著者のコラム一覧
植月正章元アシックス営業本部長

1938(昭和13)年、鳥取県智頭町生まれ。57年オニツカ㈱入社、77年㈱アシックス推進部長、84年理事、88年取締役販売促進部長、93年常務取締役アスレチック事業本部長、99年専務取締役フットウエア営業本部長。2003年任期満了に伴い退任後、兵庫陸上競技協会会長、神戸市体育協会副会長、兵庫県体育協会副会長、神戸マラソン実行委員会会長、近畿陸上競技協会会長などを歴任。
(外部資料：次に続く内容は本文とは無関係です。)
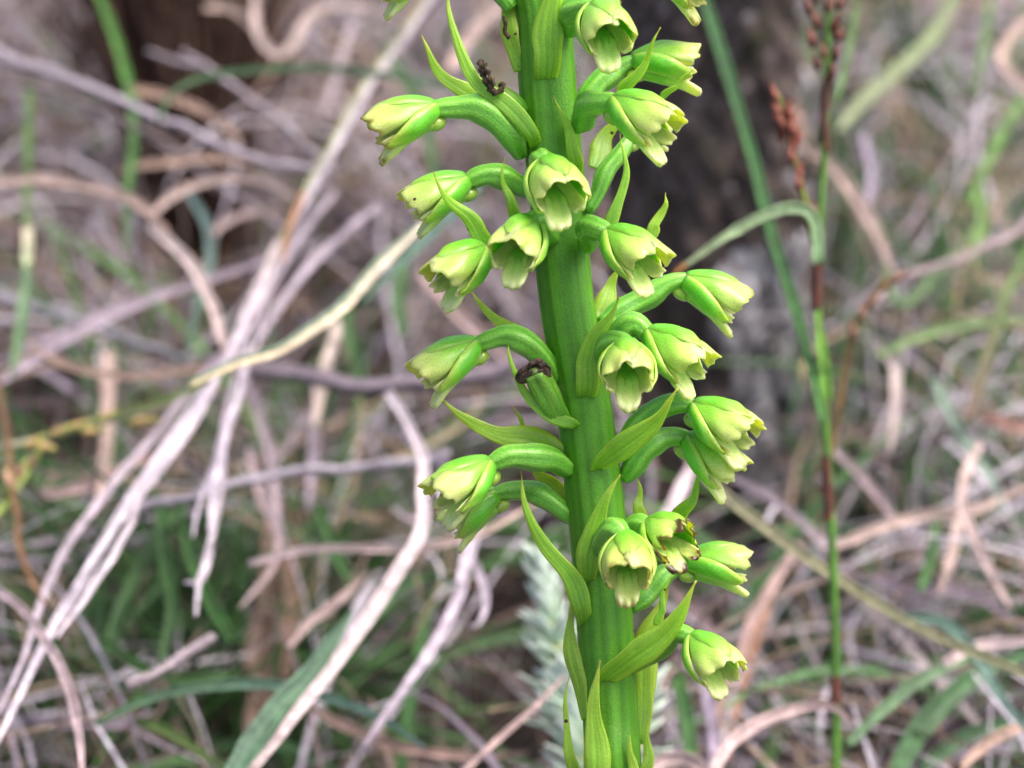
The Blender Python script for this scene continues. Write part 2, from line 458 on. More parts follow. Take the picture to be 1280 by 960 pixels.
FL = [
 dict(pts=[(652, 195, 1), (632, 160, 3), (592, 134, 3.5)], fbase=(545, 136, 3.5), tip=(455, 167, 5), thick=1.6),
 dict(pts=[(662, 240, 1), (635, 224, 2.5), (608, 220, 3)], fbase=(584, 226, 3), tip=(510, 260, 4.5), k=0.95, thick=1.45),
 dict(pts=[(690, 222, 3), (676, 200, 7)], fbase=(682, 206, 9), tip=(704, 244, 16), k=1.05),
 dict(pts=[(690, 300, 3), (672, 276, 7)], fbase=(662, 280, 9), tip=(641, 312, 15), k=1.03),
 dict(pts=[(688, 318, 1), (650, 304, 4)], fbase=(608, 310, 5.5), tip=(542, 354, 10)),
 dict(pts=[(694, 478, 1), (668, 438, 3), (632, 420, 3.5)], fbase=(596, 430, 3.5), tip=(520, 475, 5), k=0.98, thick=1.45),
 dict(pts=[(712, 588, 1.5), (682, 573, 4.5), (645, 570, 6)], fbase=(612, 580, 6.5), tip=(545, 625, 10), thick=1.5),
 dict(pts=[(718, 650, 0), (690, 628, 0.5), (655, 612, 0)], fbase=(622, 617, 0), tip=(560, 655, -1), k=0.9, thick=1.45),
 dict(pts=[(712, 40, 3), (720, 12, 7)], fbase=(746, 10, 9), tip=(765, 45, 16), k=1.05),
 dict(pts=[(722, 150, 0), (745, 110, -1), (768, 88, -2)], fbase=(790, 78, -2), tip=(866, 78, -3), roll=-0.25, k=0.95),
 dict(pts=[(722, 160, 3), (738, 132, 7)], fbase=(768, 127, 9), tip=(842, 165, 14), k=1.05),
 dict(pts=[(735, 310, 3), (738, 286, 7)], fbase=(762, 292, 9), tip=(824, 336, 15)),
 dict(pts=[(750, 405, -1), (790, 382, -3), (828, 358, -3)], fbase=(855, 350, -3), tip=(928, 384, -3), k=0.95),
 dict(pts=[(752, 455, 3.5), (766, 428, 7.5)], fbase=(783, 432, 9), tip=(786, 472, 16)),
 dict(pts=[(755, 450, 0), (785, 408, 2)], fbase=(812, 417, 3), tip=(878, 462, 8), k=1.03),
 dict(pts=[(756, 582, 1), (802, 530, 1.5), (840, 505, 2.5)], fbase=(868, 508, 3), tip=(935, 547, 7), thick=1.4),
 dict(pts=[(780, 600, 0), (803, 567, 1), (832, 546, 1)], fbase=(858, 548, 1), tip=(917, 592, 3), k=0.95),
 dict(pts=[(752, 695, 3.5), (764, 664, 8)], fbase=(783, 672, 10), tip=(785, 716, 16.5)),
 dict(pts=[(772, 690, 1), (793, 660, 3)], fbase=(812, 656, 5), tip=(862, 684, 12), k=0.95, damaged=True, label='flower with its petal edges eaten away and browned'),
 dict(pts=[(788, 762, 0), (812, 738, -1), (838, 714, -2)], fbase=(856, 704, -2), tip=(932, 706, -3), roll=-0.2, k=0.92, thick=1.4),
 dict(pts=[(785, 835, 1), (825, 808, 3), (848, 792, 4.5)], fbase=(867, 797, 5.5), tip=(910, 842, 11), k=0.9),
 dict(pts=[(640, 10, 1), (600, -40, 2), (570, -55, 3)], fbase=(542, -50, 3), tip=(478, -18, 5), k=0.95),
 dict(pts=[(718, -10, 0), (760, -50, 0), (790, -55, 0)], fbase=(816, -45, 0), tip=(884, -8, 2), k=0.95),
 dict(pts=[(708, -40, -1), (700, -30, -2)], fbase=(722, -22, -5), tip=(760, 20, -12), k=0.9),
 dict(pts=[(735, 265, 2), (752, 228, 1), (774, 192, 0)], fbase=(788, 172, -1), tip=(832, 158, -6), k=0.7, thick=1.5),
]
for i, a in enumerate(FL):
    flower(100 + i, **a)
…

<9>三村君は高橋尚子に嘘をついてソールの厚みが異なるシューズを渡した

公開日: 更新日:

「左右の高さが同じ、以前の靴に戻して欲しいです」

 シドニー五輪の直前、高橋尚子からこう言われたシューズ職人の三村(仁司)君は悩んだ。高橋は左右の脚の長さが違う。普通のシューズではバランスが悪い着地で再び故障するかも知れない。レース中に痛みが出て結果が残せない可能性もある。三村君は小出監督も交えて3人で話し合い、高さが同じ靴に戻すことを約束した。ここまでの話は知っていた。

 レース当日。私は三村君とオリンピックスタジアムのスタンドで高橋のスタートを見送ると、途中経過をテレビで見るためアシックスのサービスステーション(SS)へ戻った。三村君はなぜか元気がない。
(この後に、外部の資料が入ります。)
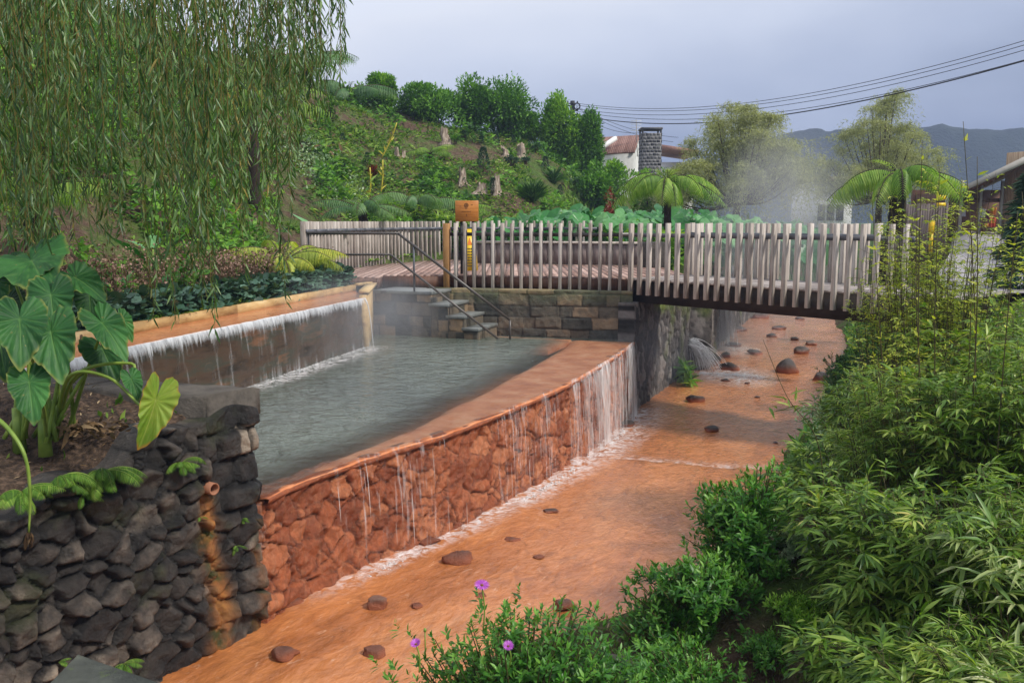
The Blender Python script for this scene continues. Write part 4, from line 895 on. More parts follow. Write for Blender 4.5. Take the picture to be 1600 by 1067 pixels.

 レースは終盤に入り、優勝争いは高橋とリディア・シモンに絞られた。35キロ手前、高橋がサングラスを投げてスパートをかけた。

 トップで戻ってくることを願いつつ、三村君と再びスタジアムのスタンドへ。

 先頭で競技場に入ってきた高橋は追いすがるシモンを8秒差で振り切り、1着でゴール。時計は2時間23分14秒。五輪最高記録だった。